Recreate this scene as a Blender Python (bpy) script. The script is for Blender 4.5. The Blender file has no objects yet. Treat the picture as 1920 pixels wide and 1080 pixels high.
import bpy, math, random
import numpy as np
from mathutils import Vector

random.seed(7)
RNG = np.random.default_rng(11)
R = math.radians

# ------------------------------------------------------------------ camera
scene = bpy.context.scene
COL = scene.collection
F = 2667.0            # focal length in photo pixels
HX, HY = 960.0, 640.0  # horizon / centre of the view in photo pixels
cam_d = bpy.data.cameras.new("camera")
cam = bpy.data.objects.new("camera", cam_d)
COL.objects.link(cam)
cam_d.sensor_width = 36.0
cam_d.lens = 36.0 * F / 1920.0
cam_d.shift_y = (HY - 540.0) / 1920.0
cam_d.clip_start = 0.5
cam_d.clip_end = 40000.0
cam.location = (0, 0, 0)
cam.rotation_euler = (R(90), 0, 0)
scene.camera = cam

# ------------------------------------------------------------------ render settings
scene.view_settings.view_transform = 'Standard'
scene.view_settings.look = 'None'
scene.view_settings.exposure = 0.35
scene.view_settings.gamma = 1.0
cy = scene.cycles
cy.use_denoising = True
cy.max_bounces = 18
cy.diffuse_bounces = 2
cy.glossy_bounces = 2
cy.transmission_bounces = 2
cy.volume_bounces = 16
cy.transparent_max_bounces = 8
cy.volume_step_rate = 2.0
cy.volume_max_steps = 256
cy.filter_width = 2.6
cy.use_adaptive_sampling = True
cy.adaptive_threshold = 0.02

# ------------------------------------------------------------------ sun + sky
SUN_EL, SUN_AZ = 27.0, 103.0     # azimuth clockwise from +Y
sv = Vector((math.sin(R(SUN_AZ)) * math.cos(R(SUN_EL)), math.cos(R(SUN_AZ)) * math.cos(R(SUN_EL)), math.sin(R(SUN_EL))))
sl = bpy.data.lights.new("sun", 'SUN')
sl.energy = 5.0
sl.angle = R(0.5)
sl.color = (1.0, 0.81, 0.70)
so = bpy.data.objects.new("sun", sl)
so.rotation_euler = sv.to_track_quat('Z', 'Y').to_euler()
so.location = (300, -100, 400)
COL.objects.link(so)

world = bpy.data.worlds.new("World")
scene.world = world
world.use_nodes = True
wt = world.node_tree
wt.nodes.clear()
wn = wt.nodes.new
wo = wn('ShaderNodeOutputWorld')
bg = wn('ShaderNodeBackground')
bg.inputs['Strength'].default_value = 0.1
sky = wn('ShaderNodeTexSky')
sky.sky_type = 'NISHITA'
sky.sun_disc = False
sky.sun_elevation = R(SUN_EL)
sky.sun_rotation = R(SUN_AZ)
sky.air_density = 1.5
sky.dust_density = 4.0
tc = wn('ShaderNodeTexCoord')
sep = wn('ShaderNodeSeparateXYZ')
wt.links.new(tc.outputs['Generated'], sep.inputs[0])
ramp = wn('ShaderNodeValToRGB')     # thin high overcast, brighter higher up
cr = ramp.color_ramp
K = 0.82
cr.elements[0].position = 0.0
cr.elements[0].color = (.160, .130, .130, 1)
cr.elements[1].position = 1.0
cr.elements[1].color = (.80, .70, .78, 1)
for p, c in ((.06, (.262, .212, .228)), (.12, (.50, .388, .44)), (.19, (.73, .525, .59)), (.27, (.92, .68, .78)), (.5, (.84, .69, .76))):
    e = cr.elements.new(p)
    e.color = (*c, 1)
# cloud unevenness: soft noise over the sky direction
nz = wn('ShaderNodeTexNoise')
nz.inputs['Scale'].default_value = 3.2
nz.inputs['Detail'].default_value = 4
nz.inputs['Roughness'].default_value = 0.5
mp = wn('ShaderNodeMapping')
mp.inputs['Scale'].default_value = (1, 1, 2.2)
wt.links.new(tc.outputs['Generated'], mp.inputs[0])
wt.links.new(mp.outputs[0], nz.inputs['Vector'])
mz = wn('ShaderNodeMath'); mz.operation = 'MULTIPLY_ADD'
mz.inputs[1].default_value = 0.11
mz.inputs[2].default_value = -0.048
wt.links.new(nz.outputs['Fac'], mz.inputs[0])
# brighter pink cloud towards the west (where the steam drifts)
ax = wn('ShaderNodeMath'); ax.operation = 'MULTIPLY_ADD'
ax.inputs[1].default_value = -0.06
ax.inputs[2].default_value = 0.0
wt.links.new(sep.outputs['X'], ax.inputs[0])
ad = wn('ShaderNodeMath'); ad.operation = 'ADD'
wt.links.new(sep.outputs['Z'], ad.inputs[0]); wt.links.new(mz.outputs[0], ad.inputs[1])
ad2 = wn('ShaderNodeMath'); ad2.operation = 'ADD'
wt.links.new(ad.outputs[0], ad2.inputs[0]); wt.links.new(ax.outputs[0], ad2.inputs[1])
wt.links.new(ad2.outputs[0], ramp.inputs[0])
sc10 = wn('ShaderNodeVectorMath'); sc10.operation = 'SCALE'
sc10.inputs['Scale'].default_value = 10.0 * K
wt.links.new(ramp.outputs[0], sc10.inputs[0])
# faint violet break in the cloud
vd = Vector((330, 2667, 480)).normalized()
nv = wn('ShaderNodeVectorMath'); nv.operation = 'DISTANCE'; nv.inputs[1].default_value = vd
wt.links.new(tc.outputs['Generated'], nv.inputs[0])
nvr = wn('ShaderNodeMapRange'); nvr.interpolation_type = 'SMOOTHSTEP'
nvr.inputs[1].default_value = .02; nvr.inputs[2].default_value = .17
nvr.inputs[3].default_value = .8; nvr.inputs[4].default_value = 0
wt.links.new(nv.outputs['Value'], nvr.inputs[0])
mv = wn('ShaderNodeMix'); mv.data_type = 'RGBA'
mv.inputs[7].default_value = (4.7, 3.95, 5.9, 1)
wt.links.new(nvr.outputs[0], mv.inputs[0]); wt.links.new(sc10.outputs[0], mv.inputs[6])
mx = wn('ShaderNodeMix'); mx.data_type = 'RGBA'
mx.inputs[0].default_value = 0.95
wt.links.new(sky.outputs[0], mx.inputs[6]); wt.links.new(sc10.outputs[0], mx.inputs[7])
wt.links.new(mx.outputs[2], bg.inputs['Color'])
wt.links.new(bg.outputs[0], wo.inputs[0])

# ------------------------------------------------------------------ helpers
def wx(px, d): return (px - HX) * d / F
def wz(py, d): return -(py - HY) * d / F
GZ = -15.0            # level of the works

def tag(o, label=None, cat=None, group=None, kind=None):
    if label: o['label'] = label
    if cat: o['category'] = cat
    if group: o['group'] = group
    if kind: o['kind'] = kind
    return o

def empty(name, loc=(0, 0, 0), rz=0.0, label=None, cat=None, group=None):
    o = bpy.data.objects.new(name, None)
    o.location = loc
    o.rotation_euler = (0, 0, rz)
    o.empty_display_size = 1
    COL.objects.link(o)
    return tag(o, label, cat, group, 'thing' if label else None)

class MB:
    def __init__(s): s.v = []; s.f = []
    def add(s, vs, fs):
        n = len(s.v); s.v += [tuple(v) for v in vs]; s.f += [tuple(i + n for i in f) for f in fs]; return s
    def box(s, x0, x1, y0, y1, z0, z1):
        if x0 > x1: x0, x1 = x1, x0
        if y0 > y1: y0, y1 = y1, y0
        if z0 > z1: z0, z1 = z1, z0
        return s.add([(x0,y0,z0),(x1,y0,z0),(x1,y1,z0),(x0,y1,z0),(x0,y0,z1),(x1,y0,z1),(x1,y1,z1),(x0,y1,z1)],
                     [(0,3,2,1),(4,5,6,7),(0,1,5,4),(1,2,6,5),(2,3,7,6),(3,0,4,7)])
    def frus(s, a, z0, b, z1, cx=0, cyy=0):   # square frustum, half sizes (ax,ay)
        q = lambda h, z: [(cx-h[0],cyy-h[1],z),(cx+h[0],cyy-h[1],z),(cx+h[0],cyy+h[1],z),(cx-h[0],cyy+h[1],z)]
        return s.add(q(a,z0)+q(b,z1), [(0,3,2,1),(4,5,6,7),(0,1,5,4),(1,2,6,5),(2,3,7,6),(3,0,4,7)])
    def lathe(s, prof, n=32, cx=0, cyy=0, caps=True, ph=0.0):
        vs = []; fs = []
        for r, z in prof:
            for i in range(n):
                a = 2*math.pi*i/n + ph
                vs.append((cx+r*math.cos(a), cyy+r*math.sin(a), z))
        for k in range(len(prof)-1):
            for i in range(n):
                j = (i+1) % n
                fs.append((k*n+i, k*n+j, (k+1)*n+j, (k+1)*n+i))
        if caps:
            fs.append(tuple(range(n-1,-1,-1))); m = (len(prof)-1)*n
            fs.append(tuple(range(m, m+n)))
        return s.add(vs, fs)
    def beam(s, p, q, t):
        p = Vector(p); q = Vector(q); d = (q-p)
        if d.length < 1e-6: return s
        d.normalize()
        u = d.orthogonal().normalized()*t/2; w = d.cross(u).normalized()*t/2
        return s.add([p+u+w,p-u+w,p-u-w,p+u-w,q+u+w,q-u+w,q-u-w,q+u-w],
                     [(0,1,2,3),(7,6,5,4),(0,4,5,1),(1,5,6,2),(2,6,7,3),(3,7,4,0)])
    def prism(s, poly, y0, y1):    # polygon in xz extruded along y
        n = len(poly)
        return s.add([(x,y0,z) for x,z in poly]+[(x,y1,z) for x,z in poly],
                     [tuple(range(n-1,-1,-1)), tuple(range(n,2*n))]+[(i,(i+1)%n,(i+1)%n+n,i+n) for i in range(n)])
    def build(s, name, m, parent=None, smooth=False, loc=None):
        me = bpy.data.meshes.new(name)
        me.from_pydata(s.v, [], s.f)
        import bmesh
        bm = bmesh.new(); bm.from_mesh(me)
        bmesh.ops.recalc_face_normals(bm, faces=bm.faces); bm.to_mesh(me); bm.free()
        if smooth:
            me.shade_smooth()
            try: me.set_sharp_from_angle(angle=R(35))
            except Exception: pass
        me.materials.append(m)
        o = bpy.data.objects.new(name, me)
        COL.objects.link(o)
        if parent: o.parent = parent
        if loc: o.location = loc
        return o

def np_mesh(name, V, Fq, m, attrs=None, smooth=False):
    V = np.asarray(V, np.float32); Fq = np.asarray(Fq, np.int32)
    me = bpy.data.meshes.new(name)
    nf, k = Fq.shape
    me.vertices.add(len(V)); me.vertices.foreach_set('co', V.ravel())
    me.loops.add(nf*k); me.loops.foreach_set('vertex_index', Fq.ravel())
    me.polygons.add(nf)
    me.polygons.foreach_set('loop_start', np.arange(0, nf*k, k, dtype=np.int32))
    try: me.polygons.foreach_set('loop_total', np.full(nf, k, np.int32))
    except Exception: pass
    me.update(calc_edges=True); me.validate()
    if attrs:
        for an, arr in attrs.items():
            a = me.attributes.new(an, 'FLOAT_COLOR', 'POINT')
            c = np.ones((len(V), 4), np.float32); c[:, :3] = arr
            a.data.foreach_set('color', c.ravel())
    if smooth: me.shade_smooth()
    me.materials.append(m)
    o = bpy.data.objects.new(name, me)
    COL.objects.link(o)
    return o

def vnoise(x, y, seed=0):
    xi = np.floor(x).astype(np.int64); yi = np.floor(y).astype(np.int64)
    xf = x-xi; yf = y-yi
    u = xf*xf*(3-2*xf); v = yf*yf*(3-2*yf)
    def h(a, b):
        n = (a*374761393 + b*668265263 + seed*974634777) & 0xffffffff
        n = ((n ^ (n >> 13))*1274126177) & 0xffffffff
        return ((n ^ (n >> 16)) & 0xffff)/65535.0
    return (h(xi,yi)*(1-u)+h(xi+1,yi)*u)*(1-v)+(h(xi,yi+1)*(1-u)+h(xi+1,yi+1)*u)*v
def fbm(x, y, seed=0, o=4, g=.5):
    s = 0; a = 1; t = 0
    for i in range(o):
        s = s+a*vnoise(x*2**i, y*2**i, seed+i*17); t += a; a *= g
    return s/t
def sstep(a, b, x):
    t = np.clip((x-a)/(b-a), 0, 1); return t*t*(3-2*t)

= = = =

YOUR OBJECTIVE.
Quote exactly the lines running from the start of the listing above through the line where "cy.adaptive_threshold = 0.02" is found, and output no other lines.

TASK RESPONSE.
Recreate this scene as a Blender Python (bpy) script. The script is for Blender 4.5. The Blender file has no objects yet. Treat the picture as 1920 pixels wide and 1080 pixels high.
import bpy, math, random
import numpy as np
from mathutils import Vector

random.seed(7)
RNG = np.random.default_rng(11)
R = math.radians

# ------------------------------------------------------------------ camera
scene = bpy.context.scene
COL = scene.collection
F = 2667.0            # focal length in photo pixels
HX, HY = 960.0, 640.0  # horizon / centre of the view in photo pixels
cam_d = bpy.data.cameras.new("camera")
cam = bpy.data.objects.new("camera", cam_d)
COL.objects.link(cam)
cam_d.sensor_width = 36.0
cam_d.lens = 36.0 * F / 1920.0
cam_d.shift_y = (HY - 540.0) / 1920.0
cam_d.clip_start = 0.5
cam_d.clip_end = 40000.0
cam.location = (0, 0, 0)
cam.rotation_euler = (R(90), 0, 0)
scene.camera = cam

# ------------------------------------------------------------------ render settings
scene.view_settings.view_transform = 'Standard'
scene.view_settings.look = 'None'
scene.view_settings.exposure = 0.35
scene.view_settings.gamma = 1.0
cy = scene.cycles
cy.use_denoising = True
cy.max_bounces = 18
cy.diffuse_bounces = 2
cy.glossy_bounces = 2
cy.transmission_bounces = 2
cy.volume_bounces = 16
cy.transparent_max_bounces = 8
cy.volume_step_rate = 2.0
cy.volume_max_steps = 256
cy.filter_width = 2.6
cy.use_adaptive_sampling = True
cy.adaptive_threshold = 0.02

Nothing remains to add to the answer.